8 We live in a multi-faith society in which it is important for Christians to learn about other faiths and, while remaining committed to Christ, to draw on the wisdom of other faith traditions. Buddhism and Islam are particularly important at the present time, though for different reasons.


9 It is part of the role of the Church to offer a critique of where society does not reflect Christian values, and to indicate how society and culture can be reshaped to be more in tune with spiritual principles.


10 Music, dance and other arts can speak to the heart, not just the head, and the Church should make good use of them to lift the imagination and deepen spirituality. The words used in Church services should be resonant, and evocative of mystery.


I believe that these ought to be priorities, not just for myself, but for the Church generally. They have the support of my fellow clergy, Marcus and Alan. There is an urgent need for churches that are openly committed to the kind of Christianity indicated here. One colleague who read this remarked that it ‘connects with the heartbeat of many who have left the church, are just about to’. Despite this urgent need, there is no Anglican Church in Cambridge that clearly reflects these priorities, though in recent years St. Edward’s has probably come closer than any other. I have increasingly come to believe that it is our role to respond more wholeheartedly to this urgent need. In doing so, I believe we would find we were doing God's work and meeting the spiritual needs of more people; in turn we would ourselves become a more flourishing Church.


St Edward’s has often had the role of doing something different and unorthodox, and its unusual historical position has helped to give it the freedom to do so. As we all know, it was the first Church in which the Reformers preached openly, at the very beginning of the English Reformation. Much later, in the 1870s, F D Maurice stood for a liberal form of Christianity here when he had been forced out of his Chair at King's London for what were regarded as avant-garde views. Yet another important period was when in the 1930s St Edward’s had a close relationship with Toc H and was, in a different sense, a focus for moral and spiritual revival in Cambridge.

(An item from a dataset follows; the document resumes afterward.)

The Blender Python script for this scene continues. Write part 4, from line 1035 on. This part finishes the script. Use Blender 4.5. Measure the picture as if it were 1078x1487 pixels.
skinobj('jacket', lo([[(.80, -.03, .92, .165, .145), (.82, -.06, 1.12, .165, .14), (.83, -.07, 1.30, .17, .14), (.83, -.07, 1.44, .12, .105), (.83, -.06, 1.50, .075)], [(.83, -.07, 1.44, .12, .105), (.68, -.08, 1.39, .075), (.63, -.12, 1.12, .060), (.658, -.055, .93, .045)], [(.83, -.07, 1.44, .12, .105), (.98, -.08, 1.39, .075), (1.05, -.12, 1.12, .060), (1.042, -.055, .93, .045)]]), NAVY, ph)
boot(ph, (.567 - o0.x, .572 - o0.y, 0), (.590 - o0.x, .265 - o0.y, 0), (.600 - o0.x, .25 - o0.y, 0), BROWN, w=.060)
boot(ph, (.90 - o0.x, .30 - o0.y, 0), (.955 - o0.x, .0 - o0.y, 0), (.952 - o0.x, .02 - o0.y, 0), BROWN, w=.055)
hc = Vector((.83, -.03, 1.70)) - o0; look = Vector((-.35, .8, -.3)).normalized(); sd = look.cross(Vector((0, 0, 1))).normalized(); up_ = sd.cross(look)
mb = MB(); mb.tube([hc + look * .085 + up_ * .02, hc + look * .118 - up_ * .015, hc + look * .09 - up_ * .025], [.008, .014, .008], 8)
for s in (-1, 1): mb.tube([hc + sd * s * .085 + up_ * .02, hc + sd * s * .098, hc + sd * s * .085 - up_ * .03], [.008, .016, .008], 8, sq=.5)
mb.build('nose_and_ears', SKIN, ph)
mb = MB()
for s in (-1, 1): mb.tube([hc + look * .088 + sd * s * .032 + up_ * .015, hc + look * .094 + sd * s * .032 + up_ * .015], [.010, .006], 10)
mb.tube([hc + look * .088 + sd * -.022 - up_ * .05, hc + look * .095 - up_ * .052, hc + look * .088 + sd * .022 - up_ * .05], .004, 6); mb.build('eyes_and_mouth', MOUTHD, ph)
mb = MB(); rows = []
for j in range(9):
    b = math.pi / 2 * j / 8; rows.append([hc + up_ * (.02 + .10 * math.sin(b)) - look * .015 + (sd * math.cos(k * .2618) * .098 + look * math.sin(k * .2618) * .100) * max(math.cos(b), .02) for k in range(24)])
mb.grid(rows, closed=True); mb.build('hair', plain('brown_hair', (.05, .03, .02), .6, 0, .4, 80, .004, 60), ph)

I believe that we have now reached a point where the Church must once again strike out boldly if it is not to wither and die. A new ‘reformation’ is needed that connects with the open-minded, experiential spirituality of the times, and will preserve the essence of the Christian faith in a rapidly changing situation. Sadly, many churches show no signs of responding to this challenge. At St Edward’s we have taken some steps down this road, and I am convinced that our mission now is to embrace that role much more boldly and, in so doing, to find an important new destiny for ourselves in the religious life of Cambridge.

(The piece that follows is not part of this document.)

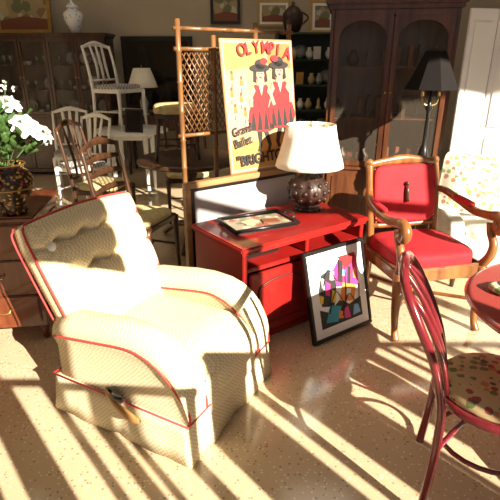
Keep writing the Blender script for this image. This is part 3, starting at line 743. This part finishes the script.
b=B('ginger_jar'); b.lathe([(.06,0),(.065,.02),(.10,.10),(.125,.18),(.12,.23),(.07,.27),(.06,.285),(.075,.29),(.075,.31),(.04,.345),(.015,.355),(.02,.375),(0,.385)],(0,0,0),M['porc'],28)
b.done((-2.26,6.80,1.822))

# ---------------------------------------------------------------- right background
b=B('folding_screen')
xs=[0,.24,.50,.74,1.0]; ys=[.0,.09,.0,.09,.0]
for i in range(4):
    a=Vector((xs[i],ys[i],0)); c=Vector((xs[i+1],ys[i+1],0)); mid=(a+c)/2; ang=math.atan2(c.y-a.y,c.x-a.x); l=(c-a).length-.008
    b.box((mid.x,mid.y,.94),(l,.022,1.84),M['white2'],(0,0,ang),.004)
    nx_=Vector((math.sin(ang),-math.cos(ang),0))*.013
    for zz,hh in ((.5,.8),(1.38,.78)): b.box((mid.x+nx_.x,mid.y+nx_.y,zz),(l-.09,.008,hh),M['white2'],(0,0,ang),.004)
for x,y in zip(xs,ys): b.lathe([(.012,0),(.012,.03),(0,.03)],(x,y,0),M['white2'],10)
b.done((1.64,3.98,0),R(-6))
b=B('floor_lamp')
b.lathe([(.13,0),(.135,.015),(.11,.03),(.04,.045),(.02,.07),(.018,.30),(.03,.33),(.018,.36),(.016,.70),(.035,.74),(.045,.80),(.03,.86),(.016,.90),(.014,1.14),(.03,1.17),(.012,1.20),(.008,1.50),(.012,1.57),(0,1.60)],(0,0,0),M['black'],20)
b.lathe([(.20,1.30),(.14,1.42),(.075,1.56),(.072,1.56),(.137,1.42),(.197,1.30)],(0,0,0),M['bshade'],8,smooth=False)
for s in (-1,1): b.tube([(0,0,1.18),(s*.05,0,1.20),(s*.06,0,1.25)],.007,M['gold'],8,smooth=4); b.lathe([(.012,0),(.012,.05),(0,.06)],(s*.06,0,1.25),M['gold'],10)
b.tube([(-.073,0,1.555),(.073,0,1.555)],.003,M['gold'],6)
b.done((1.335,3.72,0))
b=B('upholstered_armchair'); c=M['cream']
b.puff((0,-.02,.26),(.60,.62,.26),c,7); b.puff((0,-.06,.40),(.44,.54,.12),c,5)
b.puff((0,.26,.50),(.60,.18,.56),c,6,(R(-10),0,0))
for s in (-1,1): b.puff((s*.29,-.03,.35),(.13,.62,.32),c,5)
for x in (-.25,.25):
    for y in (-.27,.25): b.lathe([(.014,0),(.024,.12),(.024,.16)],(x,y,0),M['dark'],10)
ac=b.done((1.72,3.32,0),R(-8))
def pf(p):
    p=p.copy(); u,v=abs(p.x)/.22,abs(p.z)/.21
    p.y*=max(.12,(1-u**3)*(1-v**3)); return p
b=B('throw_pillow'); b.puff((0,0,.21),(.44,.17,.42),M['flo'],9,(R(-16),R(7),0),12,fn=pf); b.done((-.15,.0,.47),0,parent=ac)
# ---------------------------------------------------------------- lights
el=R(27); az=R(40)
d=Vector((-math.sin(az)*math.cos(el),math.cos(az)*math.cos(el),-math.sin(el)))
s=bpy.data.lights.new('sun','SUN'); s.energy=15; s.angle=R(.4); s.color=(1,.89,.72)
o=bpy.data.objects.new('sun',s); sc.collection.objects.link(o); o.rotation_euler=d.to_track_quat('-Z','Y').to_euler()
for i,(x,y,e,sz) in enumerate(((-2.0,5.2,14,1.0),(1.0,5.0,10,1.0),(-.5,2.4,5,1.4))):  # out-of-view area lamps added as soft ambient fill, no fixtures modelled
    a=bpy.data.lights.new('ceiling_fill_%d'%i,'AREA'); a.energy=e; a.size=sz; a.color=(1,.88,.7)
    o=bpy.data.objects.new('ceiling_fill_%d'%i,a); sc.collection.objects.link(o); o.location=(x,y,H-.05)
w=bpy.data.worlds.new('sky'); sc.world=w; w.use_nodes=True
bg=w.node_tree.nodes['Background']; bg.inputs['Color'].default_value=(.93,.93,.95,1); bg.inputs['Strength'].default_value=.38
sc.view_settings.view_transform='Standard'; sc.view_settings.look='None'; sc.view_settings.exposure=0
cam=bpy.data.cameras.new('camera'); co=bpy.data.objects.new('camera',cam); sc.collection.objects.link(co)
cam.lens=34.56; cam.sensor_width=36; co.location=(0,0,1.5); co.rotation_euler=(R(68.4),0,0); cam.clip_start=.05
sc.camera=co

That will inevitably involve changes. In particular, if we are to rise to this challenge, we will need to develop our main Sunday morning service at 11.00 am in a way that reflects this new identity. My suggestion would be to have a once-a-month experimental service, and to leave the other Sunday mornings as they are for the time being. That would enable us to gauge whether we were indeed following the right path. The Standing Committee has suggested that this new service should normally be in the first Sunday in the month, and that the Parish Communion should be on another Sunday. The new service would not be a communion service but a ‘Service of the Word’. (We have a thriving evening Eucharist, and there is no need to disturb that. Also, many spiritual seekers are more comfortable with a non-Eucharistic service). It would not follow either the Prayer Book or Common Worship, though it might draw elements from both. The service would be experimental, and it would take a while to discover from experience what worked. However, I think it would be helpful to draw richly on Celtic material, both ancient and modern, which expresses a deep and attractive form of spirituality. A substantial period of silence and a prayerful atmosphere would also be important. It would need to have an atmosphere of open-minded exploration, and be warm, confident and welcoming.

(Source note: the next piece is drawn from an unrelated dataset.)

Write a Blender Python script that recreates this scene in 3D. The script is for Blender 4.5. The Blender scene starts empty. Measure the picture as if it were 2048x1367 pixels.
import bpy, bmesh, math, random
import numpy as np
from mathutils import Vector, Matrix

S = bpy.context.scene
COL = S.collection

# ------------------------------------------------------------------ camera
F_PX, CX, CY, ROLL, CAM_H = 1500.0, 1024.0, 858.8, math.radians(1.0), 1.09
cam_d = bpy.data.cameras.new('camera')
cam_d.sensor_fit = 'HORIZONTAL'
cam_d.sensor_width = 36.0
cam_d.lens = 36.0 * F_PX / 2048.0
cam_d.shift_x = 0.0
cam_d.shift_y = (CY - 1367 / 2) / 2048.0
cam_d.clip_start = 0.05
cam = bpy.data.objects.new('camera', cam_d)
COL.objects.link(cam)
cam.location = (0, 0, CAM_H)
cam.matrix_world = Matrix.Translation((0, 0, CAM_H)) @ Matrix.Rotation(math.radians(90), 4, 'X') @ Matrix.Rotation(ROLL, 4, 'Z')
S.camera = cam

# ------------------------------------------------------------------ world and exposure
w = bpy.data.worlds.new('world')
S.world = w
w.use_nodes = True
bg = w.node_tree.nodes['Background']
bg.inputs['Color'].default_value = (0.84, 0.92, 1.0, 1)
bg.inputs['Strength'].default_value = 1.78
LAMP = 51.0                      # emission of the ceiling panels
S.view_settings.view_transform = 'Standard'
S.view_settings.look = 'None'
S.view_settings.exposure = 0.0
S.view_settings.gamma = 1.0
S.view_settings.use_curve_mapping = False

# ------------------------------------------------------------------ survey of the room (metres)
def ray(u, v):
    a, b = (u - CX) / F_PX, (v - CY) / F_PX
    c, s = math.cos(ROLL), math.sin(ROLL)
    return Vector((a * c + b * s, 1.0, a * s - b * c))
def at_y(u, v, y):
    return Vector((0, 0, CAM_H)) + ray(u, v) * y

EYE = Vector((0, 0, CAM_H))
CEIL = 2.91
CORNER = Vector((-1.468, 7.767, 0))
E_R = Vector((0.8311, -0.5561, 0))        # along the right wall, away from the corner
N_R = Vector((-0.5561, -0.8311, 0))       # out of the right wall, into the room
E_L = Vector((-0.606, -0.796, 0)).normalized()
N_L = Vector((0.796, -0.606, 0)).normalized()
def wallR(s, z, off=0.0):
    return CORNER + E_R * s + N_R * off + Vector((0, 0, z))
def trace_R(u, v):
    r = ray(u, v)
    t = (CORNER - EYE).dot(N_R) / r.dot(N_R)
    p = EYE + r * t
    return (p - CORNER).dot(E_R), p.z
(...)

Another suggestion is that a few times a year we should have just one service on a Sunday, and encourage all our congregations to join together for it. It should probably be a Parish Communion, and be at 11.00 am. It would draw together material from both the Prayer Book and the 5.00 service, in the way we have done on Ascension Day for the last couple of years. Perhaps we should try this as an experiment once or twice, and see how it works. It could be very moving and helpful to bring our different congregations together at the altar from time to time.


Some people will point out that this is weakening our adherence to the Prayer Book, and remind me that I have undertaken not to do that. I admit to having changed my mind. Having some sabbatical has given me time to reflect. I am more seized now than when I was first appointed of the urgency of the missionary situation if the Church is not to loose contact with people who still think the spiritual side of life is very important but who find the present-day Church very off-putting. There is also the fact that our Prayer Book Mattins is often poorly supported, despite my best efforts over 10 years to keep it lively and attractive. There are two other Churches in central Cambridge (Great St Mary’s and St Botolph’s) who are running similar Prayer Book services on Sunday mornings, and the numbers of people looking for such services don’t justify that triplication.


Given that what I have proposed would represent a significant change of direction for St Edward’s, I am keen that there should be widespread consultation before any decisions are made. I hope that there will one or more consultative meetings of the congregations at St Edward’s to discuss it. I think it might be best for me not to be present myself at these meetings, so that people can speak freely. The decision would then be made by the Chapter but, in our special situation, I believe that any significant changes should also be agreed with the Dean of Trinity Hall. My rolling 5-year contract at St Edward’s is due for renewal (in fact slightly over-due) and I want there to be an opportunity to discuss these matters before I am offered a further 5-year contract. Equally, would want to know that I had support for these priorities before I accepted a new contract.


I am keenly aware that there are some members of the St Edward’s congregation who would very much regret what I am proposing, and I am deeply concerned about that. However, they are by no means all the 11.00 am congregation. There are members of the existing congregation who would be entirely happy with something different once a month, quite apart from potential members who currently can find no Church at all in Cambridge that is in tune with their outlook. Whenever the Church is renewed, as it was at the Reformation, there will be those who will regret it. However, I am increasingly convinced that the Church really must have the courage to follow the kind of direction I have indicated. For myself I can only say, ‘Here I stand; I can do no other’.